Because the escalation is subtle, individuals may not immediately recognize the risk. By the time the interaction raises concerns, a relationship has often already been established, and sensitive information has likely already been shared.
Why Contractors Are Particularly Exposed
These tactics are effective in part because they exploit gaps in traditional compliance structures. Industrial security programs have historically focused on protecting classified information, securing facilities, and defending against cyber threats. Fake job offers and recruiting schemes, however, occur outside those traditional boundaries.
As a result, functions that are not typically treated as security-sensitive, such as recruiting, hiring, and business development, are now part of the threat environment. Résumé intake, candidate screening, and external outreach all present opportunities for adversaries to gather information or establish connections.
The risk also extends beyond current employees. Former government personnel, retirees, and individuals who previously held clearances are attractive targets, particularly because of their experience and institutional knowledge. These risks can also extend across the supply chain, where compromised relationships or information-sharing for one contractor may create downstream exposure for teaming partners and subcontractors.
The Emerging Compliance Challenge
This evolution in targeting methods creates a corresponding shift in compliance expectations. Contractors are already required to maintain insider threat programs, train personnel to identify suspicious activity, and ensure accurate disclosures. However, many of these programs were not designed with recruiting channels or professional outreach in mind.
That gap can create both operational and legal risk. Inadequate training or failure to recognize these threats may lead to issues during DCSA reviews or raise questions in the context of Foreign Ownership, Control, or Influence (“FOCI”) mitigation, reporting obligations, and personnel security clearance adjudications. It could also expose contractors to scrutiny regarding the adequacy of their compliance programs, including potential impacts on facility clearances, contract eligibility, and overall responsibility determinations.
Practical Takeaways
Addressing this increasingly prominent risk does not require a wholesale redesign of a contractor’s existing programs, but it does require a broader understanding of where vulnerabilities exist.

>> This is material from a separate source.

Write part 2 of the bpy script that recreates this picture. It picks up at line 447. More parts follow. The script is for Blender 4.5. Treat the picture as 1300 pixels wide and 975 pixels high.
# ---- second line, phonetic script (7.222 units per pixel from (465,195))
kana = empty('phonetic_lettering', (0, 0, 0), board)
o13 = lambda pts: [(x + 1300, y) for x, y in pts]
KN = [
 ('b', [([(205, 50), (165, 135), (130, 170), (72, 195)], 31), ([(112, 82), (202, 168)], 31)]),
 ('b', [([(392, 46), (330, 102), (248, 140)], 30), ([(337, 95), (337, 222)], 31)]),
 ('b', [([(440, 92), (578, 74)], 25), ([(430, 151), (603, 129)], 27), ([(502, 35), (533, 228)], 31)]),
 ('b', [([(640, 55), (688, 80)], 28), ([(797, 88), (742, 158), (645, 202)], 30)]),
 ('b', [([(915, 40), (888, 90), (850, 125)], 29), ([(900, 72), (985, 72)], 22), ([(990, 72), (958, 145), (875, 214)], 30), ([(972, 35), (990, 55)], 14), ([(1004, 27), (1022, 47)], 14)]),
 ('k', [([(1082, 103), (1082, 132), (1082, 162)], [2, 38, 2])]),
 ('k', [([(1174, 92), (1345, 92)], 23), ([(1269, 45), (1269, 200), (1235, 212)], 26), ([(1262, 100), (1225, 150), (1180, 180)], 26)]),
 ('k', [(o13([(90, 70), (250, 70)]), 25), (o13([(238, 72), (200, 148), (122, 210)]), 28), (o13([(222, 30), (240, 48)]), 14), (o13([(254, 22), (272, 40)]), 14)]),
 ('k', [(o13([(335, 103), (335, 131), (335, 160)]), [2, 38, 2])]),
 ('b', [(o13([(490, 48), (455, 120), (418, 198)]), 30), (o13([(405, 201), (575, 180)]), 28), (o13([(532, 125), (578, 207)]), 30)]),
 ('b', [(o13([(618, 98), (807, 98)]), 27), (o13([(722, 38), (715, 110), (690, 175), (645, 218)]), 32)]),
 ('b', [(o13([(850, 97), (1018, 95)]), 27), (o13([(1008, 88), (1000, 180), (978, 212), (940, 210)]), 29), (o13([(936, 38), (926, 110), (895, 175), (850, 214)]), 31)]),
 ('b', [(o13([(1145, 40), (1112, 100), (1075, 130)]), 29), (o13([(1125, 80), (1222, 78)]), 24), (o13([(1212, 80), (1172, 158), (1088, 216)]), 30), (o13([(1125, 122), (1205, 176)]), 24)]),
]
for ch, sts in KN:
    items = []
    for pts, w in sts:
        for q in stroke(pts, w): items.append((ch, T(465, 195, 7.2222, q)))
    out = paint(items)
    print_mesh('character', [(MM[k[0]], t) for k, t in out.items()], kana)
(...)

Contractors should consider expanding training to include recruiting and business development personnel, ensuring that individuals who interact with external candidates, current employees, or third-party vendors understand the potential risks posed. Organizations should also take a closer look at how unsolicited outreach is handled and encourage early reporting of unusual or persistent contacts.
Bottom Line
The government’s message is clear: foreign intelligence collection is increasingly embedded in routine business activity and focuses on human vulnerabilities – particularly personal relationships, professional networks, and financial pressures. For contractors, that means security and compliance are no longer confined to classified systems or secure facilities. There is a new and emerging need to focus on non-traditional vulnerabilities such as how organizations hire, recruit, and engage with the outside world. In this environment, the question is not whether contractors will be targeted. It is whether their internal processes and employees are equipped to recognize and respond to the threat before it becomes a problem.